3. What services do you offer?

All financial advisors offer slightly (and sometimes significantly) different services to their clients. It is important to know exactly what services an advisor will provide and to make sure those services are aligned with what you are looking for. Be sure to gain a good understanding of the advisor’s basic service model. You may also want to drill down for more detail in some of the following areas with these questions:

  • Financial planning – Do you provide comprehensive financial planning, just investment planning, or no planning at all? If you provide comprehensive planning, what areas does the plan cover (cash-flow analysis, cash reserves, insurance, investing, education retirement, taxes, estate planning, etc.)? Do you provide ongoing planning after the initial plan is complete? What is the process?
  • Investment management – Do you require that I move all of my assets under your management? Do you manage the investments in-house or hire outside managers? Will you help manage investments not held with your firm?
  • Tax, accounting and estate-planning services – Do you provide tax and accounting or estate-planning services? If not, do you have qualified referrals in these areas?
  • Coordination – Do you coordinate with the other financial professionals I work with to make sure all of the areas of my financial profile are in sync?

4. How are you compensated?

Fees can be very transparent or extremely opaque, depending on the investment platform and specific investments you ultimately use. Each advisor sets up the compensation arrangement that suits him or her best, and while none are inherently better or worse than the rest, it is extremely important that you understand precisely how, and for what, your advisor will be compensated. Before you start, you should ask:

  • Is there an initial financial planning charge? Is this charge waived in any circumstances?
  • Are there any ongoing planning or advice charges?  Do the charges change each year?
  • How do you charge for investment management? The most common fee structures charge either as a percentage of assets under management, by commission for each trade or some combination of each.
  • Do you utilize outside asset managers? If so, do they add an additional layer of fees?
  • What are the average internal expenses charged by the investment companies or mangers that you use?
  • Do you receive any more or less compensation based on the type of investments you recommend? If so, how do you determine which investments to recommend?

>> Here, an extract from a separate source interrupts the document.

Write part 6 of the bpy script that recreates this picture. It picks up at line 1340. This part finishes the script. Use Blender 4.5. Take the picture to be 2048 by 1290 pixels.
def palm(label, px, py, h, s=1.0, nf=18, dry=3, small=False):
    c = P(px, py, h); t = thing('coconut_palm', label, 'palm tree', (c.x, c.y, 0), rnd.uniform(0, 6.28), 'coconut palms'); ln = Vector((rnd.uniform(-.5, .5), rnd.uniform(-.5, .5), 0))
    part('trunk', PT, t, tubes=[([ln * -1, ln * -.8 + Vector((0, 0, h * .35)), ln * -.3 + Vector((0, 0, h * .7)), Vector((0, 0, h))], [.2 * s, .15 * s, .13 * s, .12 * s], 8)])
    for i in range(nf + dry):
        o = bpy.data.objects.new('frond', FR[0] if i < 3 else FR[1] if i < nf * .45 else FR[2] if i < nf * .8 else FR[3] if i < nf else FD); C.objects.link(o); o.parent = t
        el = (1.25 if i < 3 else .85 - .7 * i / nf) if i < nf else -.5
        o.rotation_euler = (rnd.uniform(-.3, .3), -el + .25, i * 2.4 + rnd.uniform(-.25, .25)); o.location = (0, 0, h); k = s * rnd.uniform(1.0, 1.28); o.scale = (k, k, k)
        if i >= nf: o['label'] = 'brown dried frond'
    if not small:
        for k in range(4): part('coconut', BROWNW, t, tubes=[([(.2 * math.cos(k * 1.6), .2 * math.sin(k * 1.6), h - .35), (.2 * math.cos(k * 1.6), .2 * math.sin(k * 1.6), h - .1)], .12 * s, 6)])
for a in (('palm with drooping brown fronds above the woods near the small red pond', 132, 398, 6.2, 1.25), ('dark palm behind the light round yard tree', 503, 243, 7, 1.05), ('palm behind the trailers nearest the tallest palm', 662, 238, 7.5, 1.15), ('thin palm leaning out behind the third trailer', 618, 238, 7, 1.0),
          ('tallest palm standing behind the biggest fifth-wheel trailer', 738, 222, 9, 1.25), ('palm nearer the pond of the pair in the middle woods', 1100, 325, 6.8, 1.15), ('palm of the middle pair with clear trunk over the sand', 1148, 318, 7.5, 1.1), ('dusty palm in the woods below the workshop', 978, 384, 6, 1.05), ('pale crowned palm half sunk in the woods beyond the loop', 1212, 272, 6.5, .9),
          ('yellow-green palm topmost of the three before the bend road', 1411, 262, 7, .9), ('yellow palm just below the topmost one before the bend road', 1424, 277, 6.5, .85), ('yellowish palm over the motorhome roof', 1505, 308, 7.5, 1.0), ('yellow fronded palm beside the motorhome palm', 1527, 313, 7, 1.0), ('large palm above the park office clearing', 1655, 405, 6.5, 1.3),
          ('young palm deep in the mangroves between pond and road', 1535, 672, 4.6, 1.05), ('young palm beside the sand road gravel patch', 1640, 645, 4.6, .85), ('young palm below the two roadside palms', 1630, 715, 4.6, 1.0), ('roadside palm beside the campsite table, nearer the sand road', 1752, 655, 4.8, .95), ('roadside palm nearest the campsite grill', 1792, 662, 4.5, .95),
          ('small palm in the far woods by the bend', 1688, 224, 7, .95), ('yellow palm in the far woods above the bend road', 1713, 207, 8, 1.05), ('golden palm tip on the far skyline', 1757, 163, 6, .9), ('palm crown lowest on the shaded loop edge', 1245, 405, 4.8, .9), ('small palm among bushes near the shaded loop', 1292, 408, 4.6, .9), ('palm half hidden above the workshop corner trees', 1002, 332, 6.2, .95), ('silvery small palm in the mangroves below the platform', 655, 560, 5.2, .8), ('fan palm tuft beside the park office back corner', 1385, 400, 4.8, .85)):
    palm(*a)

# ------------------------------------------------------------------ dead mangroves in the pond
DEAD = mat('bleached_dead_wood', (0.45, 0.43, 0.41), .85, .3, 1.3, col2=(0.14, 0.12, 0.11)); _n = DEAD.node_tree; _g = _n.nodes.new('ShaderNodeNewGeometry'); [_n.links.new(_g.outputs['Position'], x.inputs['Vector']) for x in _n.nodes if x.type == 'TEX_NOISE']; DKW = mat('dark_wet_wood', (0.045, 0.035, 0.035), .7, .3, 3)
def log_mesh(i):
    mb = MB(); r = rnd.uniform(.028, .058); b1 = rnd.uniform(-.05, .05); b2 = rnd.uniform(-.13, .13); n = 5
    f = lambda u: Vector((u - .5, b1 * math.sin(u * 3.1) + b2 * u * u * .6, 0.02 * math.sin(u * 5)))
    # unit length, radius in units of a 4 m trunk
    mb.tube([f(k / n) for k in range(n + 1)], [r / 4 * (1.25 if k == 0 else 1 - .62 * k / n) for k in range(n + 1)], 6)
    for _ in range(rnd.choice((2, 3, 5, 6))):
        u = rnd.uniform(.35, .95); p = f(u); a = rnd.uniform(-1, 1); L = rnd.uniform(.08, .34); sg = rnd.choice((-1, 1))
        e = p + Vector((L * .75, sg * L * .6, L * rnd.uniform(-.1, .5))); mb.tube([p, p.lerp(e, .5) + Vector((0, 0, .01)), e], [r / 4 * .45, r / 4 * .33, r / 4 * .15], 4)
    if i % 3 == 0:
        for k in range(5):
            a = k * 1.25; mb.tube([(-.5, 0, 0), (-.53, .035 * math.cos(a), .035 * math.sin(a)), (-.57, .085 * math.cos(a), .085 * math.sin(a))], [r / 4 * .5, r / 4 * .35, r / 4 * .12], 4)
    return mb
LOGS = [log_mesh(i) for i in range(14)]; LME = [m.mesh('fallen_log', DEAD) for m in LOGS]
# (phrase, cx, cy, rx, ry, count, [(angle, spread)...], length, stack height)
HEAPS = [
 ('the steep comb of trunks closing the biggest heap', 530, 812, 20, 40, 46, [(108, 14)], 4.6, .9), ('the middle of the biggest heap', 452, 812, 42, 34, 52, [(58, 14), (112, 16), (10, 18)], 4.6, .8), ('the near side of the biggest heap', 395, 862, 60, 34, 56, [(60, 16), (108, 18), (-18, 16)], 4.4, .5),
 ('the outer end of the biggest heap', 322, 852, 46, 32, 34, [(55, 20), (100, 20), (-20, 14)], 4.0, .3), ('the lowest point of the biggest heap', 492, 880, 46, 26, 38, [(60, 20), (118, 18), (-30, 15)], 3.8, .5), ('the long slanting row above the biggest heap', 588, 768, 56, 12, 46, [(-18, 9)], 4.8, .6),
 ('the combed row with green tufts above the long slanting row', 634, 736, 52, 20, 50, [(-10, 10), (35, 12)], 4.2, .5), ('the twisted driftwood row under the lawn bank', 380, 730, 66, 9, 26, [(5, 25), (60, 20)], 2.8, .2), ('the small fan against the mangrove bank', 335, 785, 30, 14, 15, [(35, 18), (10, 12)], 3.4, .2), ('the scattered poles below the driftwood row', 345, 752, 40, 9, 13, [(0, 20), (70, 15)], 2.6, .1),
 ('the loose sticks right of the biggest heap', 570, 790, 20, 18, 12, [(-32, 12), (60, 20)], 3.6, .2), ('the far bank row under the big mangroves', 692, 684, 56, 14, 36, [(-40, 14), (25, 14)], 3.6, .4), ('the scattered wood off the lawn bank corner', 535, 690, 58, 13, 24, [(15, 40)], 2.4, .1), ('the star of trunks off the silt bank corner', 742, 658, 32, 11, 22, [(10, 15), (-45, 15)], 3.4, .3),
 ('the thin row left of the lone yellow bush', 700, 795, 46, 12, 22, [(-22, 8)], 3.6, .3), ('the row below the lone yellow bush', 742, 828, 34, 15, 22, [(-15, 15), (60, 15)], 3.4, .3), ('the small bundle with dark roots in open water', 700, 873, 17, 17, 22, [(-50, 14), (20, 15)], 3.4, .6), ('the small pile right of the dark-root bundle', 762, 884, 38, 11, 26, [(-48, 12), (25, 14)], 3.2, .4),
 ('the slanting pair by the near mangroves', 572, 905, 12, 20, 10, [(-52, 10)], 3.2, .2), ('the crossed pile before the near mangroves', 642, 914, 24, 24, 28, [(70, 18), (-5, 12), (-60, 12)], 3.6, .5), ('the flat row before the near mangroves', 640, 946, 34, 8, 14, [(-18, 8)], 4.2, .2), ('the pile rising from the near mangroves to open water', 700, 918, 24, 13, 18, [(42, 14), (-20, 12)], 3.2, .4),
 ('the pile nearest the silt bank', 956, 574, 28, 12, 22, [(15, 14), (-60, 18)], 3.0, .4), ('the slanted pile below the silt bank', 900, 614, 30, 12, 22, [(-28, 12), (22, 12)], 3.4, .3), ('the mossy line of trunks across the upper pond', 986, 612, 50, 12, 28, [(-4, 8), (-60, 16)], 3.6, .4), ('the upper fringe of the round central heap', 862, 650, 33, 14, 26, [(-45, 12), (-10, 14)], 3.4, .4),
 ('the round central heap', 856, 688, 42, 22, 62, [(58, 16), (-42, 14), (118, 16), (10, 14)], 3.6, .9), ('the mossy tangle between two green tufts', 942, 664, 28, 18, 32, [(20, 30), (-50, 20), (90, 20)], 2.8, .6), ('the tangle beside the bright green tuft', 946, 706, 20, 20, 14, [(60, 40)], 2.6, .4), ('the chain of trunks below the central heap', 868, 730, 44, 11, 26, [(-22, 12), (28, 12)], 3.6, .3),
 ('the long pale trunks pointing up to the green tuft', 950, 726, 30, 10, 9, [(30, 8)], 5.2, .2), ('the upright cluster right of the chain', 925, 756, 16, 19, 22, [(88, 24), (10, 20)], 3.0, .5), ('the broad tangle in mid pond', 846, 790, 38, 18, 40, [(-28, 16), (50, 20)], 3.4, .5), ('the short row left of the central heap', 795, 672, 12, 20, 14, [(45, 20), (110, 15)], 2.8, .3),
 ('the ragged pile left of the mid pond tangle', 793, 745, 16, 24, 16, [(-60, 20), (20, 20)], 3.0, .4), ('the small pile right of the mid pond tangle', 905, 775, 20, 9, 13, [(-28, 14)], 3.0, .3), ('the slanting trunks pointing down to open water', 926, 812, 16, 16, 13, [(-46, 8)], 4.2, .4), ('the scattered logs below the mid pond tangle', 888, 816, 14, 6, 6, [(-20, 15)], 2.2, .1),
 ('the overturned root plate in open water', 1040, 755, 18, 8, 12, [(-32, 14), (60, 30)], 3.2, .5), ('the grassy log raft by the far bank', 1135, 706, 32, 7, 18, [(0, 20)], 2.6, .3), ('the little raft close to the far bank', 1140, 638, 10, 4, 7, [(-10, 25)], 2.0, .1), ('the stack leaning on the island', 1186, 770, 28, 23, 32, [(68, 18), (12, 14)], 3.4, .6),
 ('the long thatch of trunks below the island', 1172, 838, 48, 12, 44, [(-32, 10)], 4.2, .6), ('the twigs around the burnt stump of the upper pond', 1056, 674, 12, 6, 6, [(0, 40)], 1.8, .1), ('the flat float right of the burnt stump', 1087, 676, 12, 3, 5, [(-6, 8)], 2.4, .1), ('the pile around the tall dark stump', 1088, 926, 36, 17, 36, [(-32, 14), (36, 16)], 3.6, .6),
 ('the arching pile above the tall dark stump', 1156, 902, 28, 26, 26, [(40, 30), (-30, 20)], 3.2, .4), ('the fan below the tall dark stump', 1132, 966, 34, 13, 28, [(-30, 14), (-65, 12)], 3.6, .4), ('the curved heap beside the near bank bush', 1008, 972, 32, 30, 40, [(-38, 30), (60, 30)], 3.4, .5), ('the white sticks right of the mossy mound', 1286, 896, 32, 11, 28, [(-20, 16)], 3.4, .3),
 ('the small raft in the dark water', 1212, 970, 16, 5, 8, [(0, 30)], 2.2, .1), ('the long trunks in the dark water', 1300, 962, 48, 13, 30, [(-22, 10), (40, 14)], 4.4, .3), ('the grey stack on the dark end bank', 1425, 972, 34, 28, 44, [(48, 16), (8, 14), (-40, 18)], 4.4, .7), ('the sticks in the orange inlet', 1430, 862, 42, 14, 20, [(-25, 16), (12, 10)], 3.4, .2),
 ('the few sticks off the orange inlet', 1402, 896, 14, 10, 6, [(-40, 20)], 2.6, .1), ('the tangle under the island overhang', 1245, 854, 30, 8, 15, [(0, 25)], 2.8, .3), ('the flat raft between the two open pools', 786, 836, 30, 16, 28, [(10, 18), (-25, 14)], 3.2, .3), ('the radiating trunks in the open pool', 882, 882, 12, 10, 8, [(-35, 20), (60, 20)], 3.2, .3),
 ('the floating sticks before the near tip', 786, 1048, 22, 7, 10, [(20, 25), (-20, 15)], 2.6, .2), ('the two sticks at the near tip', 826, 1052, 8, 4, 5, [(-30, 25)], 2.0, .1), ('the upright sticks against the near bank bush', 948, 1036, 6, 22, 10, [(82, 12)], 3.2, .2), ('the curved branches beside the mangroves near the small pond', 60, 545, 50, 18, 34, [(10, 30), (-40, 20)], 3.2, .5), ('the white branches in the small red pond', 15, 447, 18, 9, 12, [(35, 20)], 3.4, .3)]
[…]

5. What type of clients do you most commonly work with?

Finding out if the advisor has experience with clients in situations similar to yours is very important. Does he or she really understand the specifics of your industry? Does your advisor commonly work with clients who are in a similar financial position and share the same concerns you do? You want to be sure that your advisor has experience addressing the types of issues that are most important to you and relevant to your situation.

6. What is your investment approach?

There are many different investment philosophies and methodologies out there and each advisor will have good reasons for believing in his or hers. The truth is that most can be effective, as long as the methods are disciplined, deliberate and articulated in advance so that the client (or advisor) is not making emotional decisions during times of heightened market volatility. Even so, it is crucial that you fully understand your advisor’s investment approach and are in agreement with how he or she will execute it.

Starting point

This list is clearly not an exhaustive one, but it’s a good starting point. These questions, along with any additional queries more specifically tailored to your situation, should result in gaining a good understanding of what the advisor does, how he or she is compensated and what you could expect from the relationship. Getting solid answers to these questions will help provide you with the relevant information you need to make an informed decision when hiring a financial advisor.